Die frühere Bundeskanzlerin Angela Merkel (CDU) hat die Entscheidungen der Bundesregierung zu Ausreisemöglichkeiten für afghanische Ortskräfte im Zuge des Abzugs internationaler Truppen im Rückblick verteidigt. Im Afghanistan-Untersuchungsausschuss des Bundestages sprach Merkel am Donnerstag von Dilemmata und schwierigen Abwägungsentscheidungen.
So schilderte Merkel, dass sie die Forderung der damaligen Verteidigungsministerin Annegret Kramp-Karrenbauer (CDU) nach einer Ausweitung des befugten Personenkreises bei Bundeswehr und Polizei unterstützt habe. Zurückhaltender sei sie zunächst gewesen bei Ortskräften aus dem Bereich der Entwicklungszusammenarbeit. Sie habe den Eindruck vermeiden wollen, dass Deutschland den Sieg der Taliban vorwegnehme und Afghanistan im Stich lasse. Hätte man zu vielen die Ausreise ermöglicht, hätte es als Signal verstanden werden können, Deutschland vertraue nicht mehr darauf, dass es eine gute Entwicklung geben könnte.

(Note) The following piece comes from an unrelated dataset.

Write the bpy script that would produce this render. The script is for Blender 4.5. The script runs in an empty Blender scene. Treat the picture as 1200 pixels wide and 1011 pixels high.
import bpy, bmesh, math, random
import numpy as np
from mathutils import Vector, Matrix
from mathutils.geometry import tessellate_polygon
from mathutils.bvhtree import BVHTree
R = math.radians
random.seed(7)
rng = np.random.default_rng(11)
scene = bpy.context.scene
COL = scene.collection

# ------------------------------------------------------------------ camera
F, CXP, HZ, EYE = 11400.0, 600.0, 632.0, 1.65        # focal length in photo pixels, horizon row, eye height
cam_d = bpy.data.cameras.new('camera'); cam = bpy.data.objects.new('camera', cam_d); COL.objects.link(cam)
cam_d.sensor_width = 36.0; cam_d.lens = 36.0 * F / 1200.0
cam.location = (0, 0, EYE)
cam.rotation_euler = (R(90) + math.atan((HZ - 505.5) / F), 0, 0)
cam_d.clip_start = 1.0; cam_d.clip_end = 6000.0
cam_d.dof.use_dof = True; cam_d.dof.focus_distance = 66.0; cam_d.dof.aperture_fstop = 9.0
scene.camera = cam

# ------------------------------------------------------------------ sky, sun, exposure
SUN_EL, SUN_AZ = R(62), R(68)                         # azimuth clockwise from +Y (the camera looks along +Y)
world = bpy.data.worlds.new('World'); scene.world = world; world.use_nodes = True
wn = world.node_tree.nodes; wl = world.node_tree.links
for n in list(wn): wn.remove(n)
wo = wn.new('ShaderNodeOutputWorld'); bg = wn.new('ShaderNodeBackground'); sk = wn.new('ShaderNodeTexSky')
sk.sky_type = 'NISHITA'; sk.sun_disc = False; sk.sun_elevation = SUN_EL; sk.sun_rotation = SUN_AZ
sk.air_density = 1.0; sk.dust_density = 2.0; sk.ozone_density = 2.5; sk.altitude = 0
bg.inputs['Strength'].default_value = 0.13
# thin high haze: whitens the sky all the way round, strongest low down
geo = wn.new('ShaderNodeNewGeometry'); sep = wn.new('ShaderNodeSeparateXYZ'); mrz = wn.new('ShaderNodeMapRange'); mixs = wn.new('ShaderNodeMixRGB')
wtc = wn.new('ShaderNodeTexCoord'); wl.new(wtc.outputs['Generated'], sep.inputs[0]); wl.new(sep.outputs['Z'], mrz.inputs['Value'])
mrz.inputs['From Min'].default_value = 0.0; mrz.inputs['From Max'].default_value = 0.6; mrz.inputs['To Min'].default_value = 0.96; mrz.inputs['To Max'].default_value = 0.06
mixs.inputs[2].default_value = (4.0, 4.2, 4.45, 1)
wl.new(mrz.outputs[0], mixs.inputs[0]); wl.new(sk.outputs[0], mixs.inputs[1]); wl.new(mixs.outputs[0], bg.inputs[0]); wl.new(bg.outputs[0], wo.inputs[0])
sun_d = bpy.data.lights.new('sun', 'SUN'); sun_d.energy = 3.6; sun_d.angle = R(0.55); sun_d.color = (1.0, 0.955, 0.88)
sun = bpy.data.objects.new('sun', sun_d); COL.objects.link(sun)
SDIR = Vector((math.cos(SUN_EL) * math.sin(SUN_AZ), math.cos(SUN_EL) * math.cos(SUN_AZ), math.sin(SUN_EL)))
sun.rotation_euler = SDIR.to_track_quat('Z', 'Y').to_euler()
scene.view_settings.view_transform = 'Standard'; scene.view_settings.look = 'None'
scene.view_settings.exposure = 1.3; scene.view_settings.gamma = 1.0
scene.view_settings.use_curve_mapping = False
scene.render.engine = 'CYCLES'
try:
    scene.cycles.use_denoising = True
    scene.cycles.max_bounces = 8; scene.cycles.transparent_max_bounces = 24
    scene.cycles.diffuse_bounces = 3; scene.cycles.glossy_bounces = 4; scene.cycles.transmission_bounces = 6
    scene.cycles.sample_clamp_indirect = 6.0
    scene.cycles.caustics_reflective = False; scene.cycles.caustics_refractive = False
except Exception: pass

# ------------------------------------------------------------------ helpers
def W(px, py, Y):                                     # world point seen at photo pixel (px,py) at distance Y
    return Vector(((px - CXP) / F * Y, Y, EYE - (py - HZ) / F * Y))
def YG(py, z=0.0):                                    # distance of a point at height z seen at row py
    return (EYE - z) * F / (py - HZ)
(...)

Die Bundesregierung debattierte im Frühsommer 2021 mit Blick auf den Abzug der Bundeswehr Ende Juni, inwieweit afghanischen Mitarbeitern deutscher Streitkräfte, von Polizei und anderen Organisationen die Ausreise nach Deutschland ermöglicht werden sollte. Diskutiert wurde dabei auch über beschleunigte Visa-Verfahren, was insbesondere im Bundesinnenministerium auf Vorbehalte stieß.
Merkel sagte im Ausschuss, das Innenministerium habe die Aufgabe gehabt, dafür zu sorgen, „dass wir uns nicht Kräfte ins Land holen, die für terroristische Anschläge verantwortlich sind“. Das habe sie nicht zur Seite wischen können. „Dieses Dilemma habe ich schon sehr deutlich gespürt“, sagte die ehemalige Kanzlerin.
Der Afghanistan-Untersuchungsausschuss soll die Umstände der militärischen Evakuierungsaktion aus Kabul im August 2021 aufklären. Sie war nötig geworden, nachdem die radikalislamischen Taliban nach dem Abzug der internationalen Truppen überraschend schnell die Hauptstadt zurückerobert hatten.
Im Zentrum des Ausschusses steht auch die Frage, ob durch eine Fehleinschätzung der Sicherheitslage afghanische Mitarbeiter deutscher Organisationen gefährdet wurden und früher Vorbereitungen für deren Schutz oder Ausreise hätten getroffen werden müssen. Viele Ortskräfte von Bundeswehr, Polizei und Entwicklungsorganisationen mussten wegen des überstürzten Abzugs zurückbleiben.